At London's Barbican Centre: Jean Epstein, best known for his Gothic silent classic The Fall of the House of Usher (1928), was also responsible for the naturalistic semi-documentary Finis Terrae (1929), which will be screened at the Barbican's Cinema 1 at 3 p.m. on Sept. 17.
Shot on the coast of Brittany, Finis Terrae portrays the hardships faced by Breton fishermen and coastal kelp-harvesters. Musical accompaniment will be provided by Curt Collective. (According to the Barbican website, "Curt Collective's daring new score uses oboe, clarinet, trombone, guitars, percussion, electronics and voices, spoken and sung.")

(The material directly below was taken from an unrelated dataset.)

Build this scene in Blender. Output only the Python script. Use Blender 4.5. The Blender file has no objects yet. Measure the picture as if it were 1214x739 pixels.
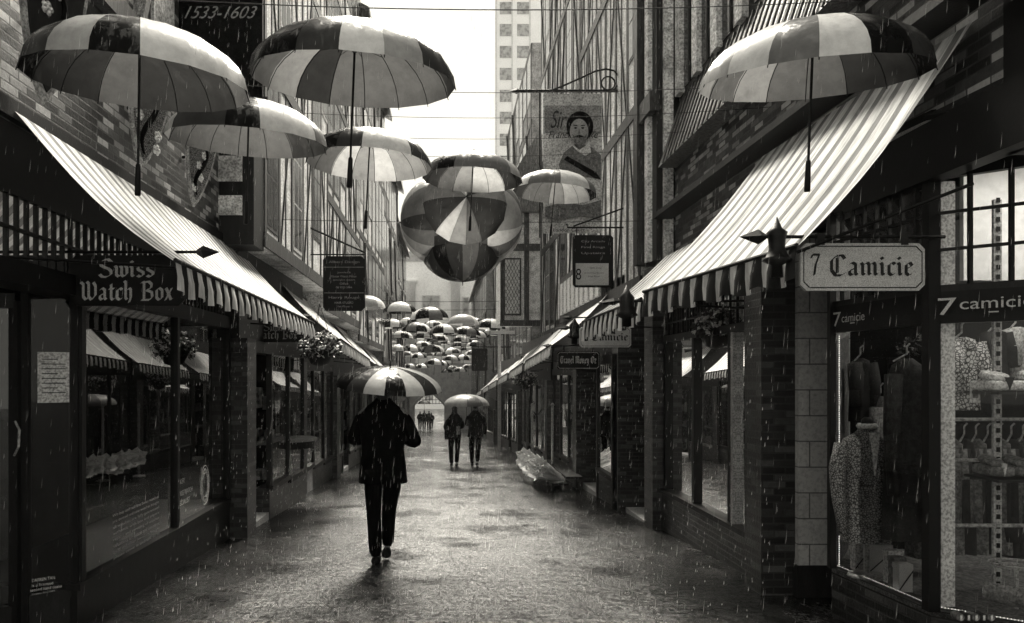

The Latin Finis Terrae, by the way, means "the end of the world" or "where the earth ends."
Also at the Barbican: From Sept. 23-Dec. 10, the Barbican Centre will screen "the biggest season of Shostakovich's work on film ever presented" in the United Kingdom. Dmitri Shostakovich, one of the most renowned Russian composers of the twentieth century, created scores for numerous films.

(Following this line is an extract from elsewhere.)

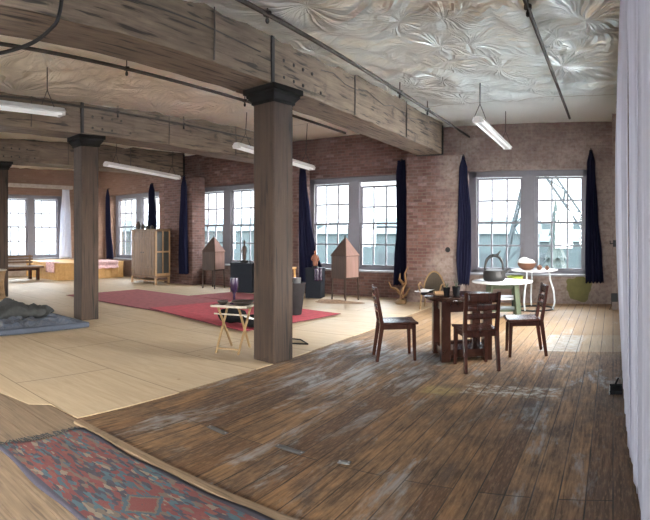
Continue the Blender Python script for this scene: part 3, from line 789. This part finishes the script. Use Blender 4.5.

Among those to be screened at the Barbican are Sergei Yutkevich and Fridrikh Ermler's 1932 political propaganda-cum-love story Vstrechnye / The Counterplan (Sept. 23); Albert Gendelshtein's 1935 post-Revolution civil war drama Lyubov i nenavist / Love and Hate (Oct. 8); and Alexander Faintsimmer's 1955 drama Ovod / The Gadfly (Dec. 10), the tale of a nineteenth-century Italian revolutionary who rebels against both church and state.